Originally posted by One Eyed Jack
Gravitational strength diminishes with altitude. Didn't you learn anything in science class?
Once again, Jack scrambles madly trying to salvage his original mis-statement. Gravtitational strength diminishes with the distance from the center of mass of the body in question, but that's hardly the same thing as "diminishes with altitude". (It would be the same if the body in question were of uniform radius and density, or at least density that varied solely with radius, but that's certainly not the case here.)
But since Jack has already shown himself to be such a pedant when it comes to dictionary definitions, we have to note that he has consistently used the term "altitude" here, as opposed to "elevation" or "height above ground." "Altitude" is properly used to refer only to specific measurement - the height of a given object or location above a specified reference, in this case that reference almost always being mean sea level.
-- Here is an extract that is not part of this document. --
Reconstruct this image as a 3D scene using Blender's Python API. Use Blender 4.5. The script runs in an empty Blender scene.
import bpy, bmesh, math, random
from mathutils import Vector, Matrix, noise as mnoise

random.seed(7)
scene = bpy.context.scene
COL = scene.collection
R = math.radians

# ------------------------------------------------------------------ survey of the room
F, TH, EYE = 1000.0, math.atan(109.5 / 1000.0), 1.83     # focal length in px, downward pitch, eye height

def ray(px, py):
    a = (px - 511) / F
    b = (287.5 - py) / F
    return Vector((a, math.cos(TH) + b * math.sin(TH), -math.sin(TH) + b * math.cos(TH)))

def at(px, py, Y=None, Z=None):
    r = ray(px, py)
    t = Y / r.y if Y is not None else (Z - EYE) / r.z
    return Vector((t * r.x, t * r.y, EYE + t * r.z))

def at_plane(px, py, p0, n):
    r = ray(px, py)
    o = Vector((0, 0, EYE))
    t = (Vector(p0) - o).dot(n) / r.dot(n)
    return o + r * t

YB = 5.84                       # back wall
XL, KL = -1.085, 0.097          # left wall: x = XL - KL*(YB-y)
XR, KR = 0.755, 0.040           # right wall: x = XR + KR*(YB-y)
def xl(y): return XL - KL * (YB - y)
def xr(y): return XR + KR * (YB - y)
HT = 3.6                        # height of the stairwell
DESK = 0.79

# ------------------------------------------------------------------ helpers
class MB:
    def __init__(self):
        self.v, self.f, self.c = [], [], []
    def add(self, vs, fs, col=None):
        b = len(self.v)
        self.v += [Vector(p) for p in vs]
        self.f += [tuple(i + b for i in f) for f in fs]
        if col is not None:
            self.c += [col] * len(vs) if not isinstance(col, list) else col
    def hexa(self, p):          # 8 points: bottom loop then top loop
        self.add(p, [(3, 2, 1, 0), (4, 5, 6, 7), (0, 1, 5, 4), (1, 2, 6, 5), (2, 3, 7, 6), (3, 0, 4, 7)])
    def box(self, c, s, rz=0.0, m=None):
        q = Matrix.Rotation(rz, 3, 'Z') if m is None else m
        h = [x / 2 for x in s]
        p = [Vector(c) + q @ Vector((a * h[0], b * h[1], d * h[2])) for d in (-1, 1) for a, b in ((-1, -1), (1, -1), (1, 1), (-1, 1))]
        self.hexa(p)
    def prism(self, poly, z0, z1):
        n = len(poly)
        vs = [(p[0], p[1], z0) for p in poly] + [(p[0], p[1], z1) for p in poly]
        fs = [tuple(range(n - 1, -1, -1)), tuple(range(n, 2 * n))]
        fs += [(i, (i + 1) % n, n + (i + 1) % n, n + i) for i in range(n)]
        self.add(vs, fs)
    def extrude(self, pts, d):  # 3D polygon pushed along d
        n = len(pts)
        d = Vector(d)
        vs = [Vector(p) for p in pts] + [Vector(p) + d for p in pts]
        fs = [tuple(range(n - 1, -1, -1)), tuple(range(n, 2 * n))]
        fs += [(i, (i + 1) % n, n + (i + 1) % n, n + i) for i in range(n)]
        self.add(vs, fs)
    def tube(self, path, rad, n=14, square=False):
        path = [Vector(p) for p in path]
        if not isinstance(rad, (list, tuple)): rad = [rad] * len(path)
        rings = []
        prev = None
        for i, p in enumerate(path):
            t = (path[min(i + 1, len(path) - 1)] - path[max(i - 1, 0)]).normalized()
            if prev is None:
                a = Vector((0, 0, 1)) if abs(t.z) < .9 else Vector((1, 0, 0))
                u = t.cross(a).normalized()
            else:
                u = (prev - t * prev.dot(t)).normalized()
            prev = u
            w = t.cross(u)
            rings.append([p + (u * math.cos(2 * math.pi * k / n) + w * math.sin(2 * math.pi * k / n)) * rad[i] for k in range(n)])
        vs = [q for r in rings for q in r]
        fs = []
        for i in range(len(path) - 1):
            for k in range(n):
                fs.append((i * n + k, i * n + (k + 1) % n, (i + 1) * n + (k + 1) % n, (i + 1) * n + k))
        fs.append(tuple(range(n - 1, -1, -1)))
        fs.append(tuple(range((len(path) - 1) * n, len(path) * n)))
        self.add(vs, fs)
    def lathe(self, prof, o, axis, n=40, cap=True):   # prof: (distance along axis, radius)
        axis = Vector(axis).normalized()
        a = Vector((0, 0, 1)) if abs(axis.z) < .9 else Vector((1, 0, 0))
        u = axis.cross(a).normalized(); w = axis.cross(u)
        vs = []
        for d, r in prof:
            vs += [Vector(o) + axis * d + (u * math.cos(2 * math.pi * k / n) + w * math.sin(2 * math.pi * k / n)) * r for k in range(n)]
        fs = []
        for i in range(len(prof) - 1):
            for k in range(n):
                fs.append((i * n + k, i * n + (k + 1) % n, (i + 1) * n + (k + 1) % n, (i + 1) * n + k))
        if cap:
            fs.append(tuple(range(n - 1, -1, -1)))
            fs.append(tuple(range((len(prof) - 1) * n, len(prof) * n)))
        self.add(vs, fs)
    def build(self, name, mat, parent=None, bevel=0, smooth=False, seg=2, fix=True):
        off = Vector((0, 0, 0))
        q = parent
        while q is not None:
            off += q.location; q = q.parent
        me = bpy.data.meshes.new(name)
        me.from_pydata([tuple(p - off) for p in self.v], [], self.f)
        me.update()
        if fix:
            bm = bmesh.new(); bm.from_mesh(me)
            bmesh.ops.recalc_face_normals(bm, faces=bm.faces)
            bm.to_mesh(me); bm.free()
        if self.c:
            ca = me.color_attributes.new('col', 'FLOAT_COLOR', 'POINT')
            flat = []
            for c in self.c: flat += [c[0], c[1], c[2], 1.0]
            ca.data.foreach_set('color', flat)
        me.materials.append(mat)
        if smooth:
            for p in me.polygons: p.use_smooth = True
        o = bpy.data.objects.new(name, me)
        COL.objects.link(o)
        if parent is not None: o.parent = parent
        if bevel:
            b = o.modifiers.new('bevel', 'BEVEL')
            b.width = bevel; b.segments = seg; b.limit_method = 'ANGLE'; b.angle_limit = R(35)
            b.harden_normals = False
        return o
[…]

To see how this relates to Jack's very questionable original assertion - that time varies "with altitude" - consider the problem of an airliner flying at a constant altitude, say 31,000 feet MSL. Per Jack's original assertion, we would expect the passage of time aboard this airliner, assuming that it maintains a constant velocity, to remain steady, since its ALTITUDE is unvarying. However, if we are to believe Einstein, time varies with the position in a gravity well (due to the curvature of space/time by the origin of that well, typically a mass - and since Jack's apparently unable to connect these particular dots, this effect on time, under general relatively, is directly analogous to special relativity's case of time variations caused by relative velocity in a supposedly "flat" space, per special relativity.) Now, consider the following situations:
- The airliner, maintaining its constant altitude and velocity, flies over a mountain (say, Mt. Everest - we'll clear it with a bit to spare), or
- The airliner flies over an area of greater density (a mass concentration) within the Earth - again, while maintaining constant altitude.
I'm rather surprised, though, that Jack himself drags relativity into this, since the Einstein theories - which Jack apparently does not question - cause some very significant problems for the creationist/young Universe notions.